OUTRAGEOUS! It’s just so outrageous. It’s not everyone’s cup of tea, I know. Some of you are probably, like Josh-O, totally disgusted right now. And, I know I should be spending my time finishing this month’s fabulous and VERY intellectual T-DOT Blogger bookclub book…. But, if you’ve spent two nights in a row “praying to the porcelain god” because you have the worst stomach flu you’ve ever had in your entire life, then a TV show like this is a GODSEND. Yes, The Real Housewives of Atlanta, Orange County, New York and New Jersey have helped me get through this flu in one piece, sort of.

And 5 pounds smaller — hoorahhh!

OH! And the brand new Project Runway………looooove.

I’m still not out of the woods. I haven’t been able to eat dinner tonight. And I’m freezing, and there are no Housewives on tonight.

But, the sliver of  apple I just sampled never tasted so sweet. AND, the Monkey is actually excited for me to post her favourite dolls “on [my] website”…. She’s starting to have a voice of her own on this blog. And it’s really cool to see that li’l evolution.

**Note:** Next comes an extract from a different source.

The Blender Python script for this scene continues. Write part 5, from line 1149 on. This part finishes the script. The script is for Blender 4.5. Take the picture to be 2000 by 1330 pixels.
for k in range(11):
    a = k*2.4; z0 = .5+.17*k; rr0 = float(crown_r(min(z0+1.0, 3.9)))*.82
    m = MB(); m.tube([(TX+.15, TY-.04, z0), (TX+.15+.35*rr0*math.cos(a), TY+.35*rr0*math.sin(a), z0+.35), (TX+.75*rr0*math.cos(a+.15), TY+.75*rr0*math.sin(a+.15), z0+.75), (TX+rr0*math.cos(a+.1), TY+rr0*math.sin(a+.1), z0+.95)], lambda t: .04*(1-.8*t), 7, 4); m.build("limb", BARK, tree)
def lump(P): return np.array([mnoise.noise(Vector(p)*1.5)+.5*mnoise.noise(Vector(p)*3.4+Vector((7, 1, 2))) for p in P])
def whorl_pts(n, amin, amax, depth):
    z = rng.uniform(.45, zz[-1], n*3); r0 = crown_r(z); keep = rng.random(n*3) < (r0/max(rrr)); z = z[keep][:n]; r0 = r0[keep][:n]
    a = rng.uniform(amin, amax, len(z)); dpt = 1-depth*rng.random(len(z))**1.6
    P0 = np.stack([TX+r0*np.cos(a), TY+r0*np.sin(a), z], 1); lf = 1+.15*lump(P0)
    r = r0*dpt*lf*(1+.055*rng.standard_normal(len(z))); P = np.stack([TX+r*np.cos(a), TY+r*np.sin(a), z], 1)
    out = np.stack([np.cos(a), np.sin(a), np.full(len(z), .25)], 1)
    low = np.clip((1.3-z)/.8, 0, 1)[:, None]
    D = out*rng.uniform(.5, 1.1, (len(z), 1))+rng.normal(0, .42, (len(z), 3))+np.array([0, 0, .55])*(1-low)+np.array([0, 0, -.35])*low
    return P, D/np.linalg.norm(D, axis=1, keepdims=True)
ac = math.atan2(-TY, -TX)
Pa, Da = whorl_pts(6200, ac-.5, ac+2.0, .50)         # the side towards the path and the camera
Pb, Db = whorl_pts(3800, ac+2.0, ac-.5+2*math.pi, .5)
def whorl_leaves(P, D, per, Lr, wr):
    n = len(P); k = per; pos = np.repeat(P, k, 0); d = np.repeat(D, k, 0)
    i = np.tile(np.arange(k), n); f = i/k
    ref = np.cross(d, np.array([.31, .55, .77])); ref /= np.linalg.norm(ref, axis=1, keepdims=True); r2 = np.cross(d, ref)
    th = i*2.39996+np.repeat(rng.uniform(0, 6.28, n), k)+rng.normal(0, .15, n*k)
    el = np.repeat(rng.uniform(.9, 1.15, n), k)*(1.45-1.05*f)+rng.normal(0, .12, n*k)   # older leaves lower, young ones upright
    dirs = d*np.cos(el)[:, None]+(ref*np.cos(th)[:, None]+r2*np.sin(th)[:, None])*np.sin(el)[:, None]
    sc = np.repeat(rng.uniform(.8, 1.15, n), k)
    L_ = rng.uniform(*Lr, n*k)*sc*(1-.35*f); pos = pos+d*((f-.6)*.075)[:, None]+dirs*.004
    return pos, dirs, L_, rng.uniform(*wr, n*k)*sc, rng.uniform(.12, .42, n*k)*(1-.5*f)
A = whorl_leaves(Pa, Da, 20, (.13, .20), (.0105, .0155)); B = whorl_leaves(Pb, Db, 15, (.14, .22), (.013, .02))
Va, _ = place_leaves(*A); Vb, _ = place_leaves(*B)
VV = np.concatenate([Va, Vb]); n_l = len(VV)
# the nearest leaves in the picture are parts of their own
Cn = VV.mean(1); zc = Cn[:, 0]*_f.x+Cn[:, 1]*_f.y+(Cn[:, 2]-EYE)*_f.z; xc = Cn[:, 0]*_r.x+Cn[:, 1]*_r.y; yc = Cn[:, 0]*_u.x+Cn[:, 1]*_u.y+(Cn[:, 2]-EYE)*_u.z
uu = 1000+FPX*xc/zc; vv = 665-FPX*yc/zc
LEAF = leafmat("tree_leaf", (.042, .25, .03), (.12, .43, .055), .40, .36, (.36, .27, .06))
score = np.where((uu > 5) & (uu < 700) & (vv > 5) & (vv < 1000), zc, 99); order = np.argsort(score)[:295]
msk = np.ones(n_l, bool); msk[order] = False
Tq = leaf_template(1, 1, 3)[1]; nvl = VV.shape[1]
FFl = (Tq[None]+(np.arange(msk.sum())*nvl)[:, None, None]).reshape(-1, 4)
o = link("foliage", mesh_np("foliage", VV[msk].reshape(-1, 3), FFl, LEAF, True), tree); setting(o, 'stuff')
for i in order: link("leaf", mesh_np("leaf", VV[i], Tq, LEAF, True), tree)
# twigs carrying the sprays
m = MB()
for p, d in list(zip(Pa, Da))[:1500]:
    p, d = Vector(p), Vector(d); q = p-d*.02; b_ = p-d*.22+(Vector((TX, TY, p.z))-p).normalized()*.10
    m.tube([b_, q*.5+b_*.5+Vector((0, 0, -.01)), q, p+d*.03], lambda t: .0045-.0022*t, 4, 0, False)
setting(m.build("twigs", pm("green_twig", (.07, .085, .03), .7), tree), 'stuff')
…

But, I’ve run out of steam, officially. Getting cold, and feeling another HURL coming on. You’ll have to wait for the dolls until next time. And, I assure you, whether or not that sounds lame, that you will love it.

You know, sometimes I get really anxious, and the weight of motherhood and the world just gets too heavy to bear. As shameful as it may be, the Housewives are an escape. These women worry about nothing outside of their own self-created dramas. It’s LIBERATING to watch, and hysterical. And the makeup and clothes are OUTRAGEOUS. OUTRAGEOUS, I tell you.

After reading this post, can you guess how high my fever is? I may just be…DELIRIOUS?!

LOVE!

xo Haley-O

P.S. Many thanks to all who participated in the To Haiti With Love benefit (ends midnight tonight). It was an HONOUR to be a part of it.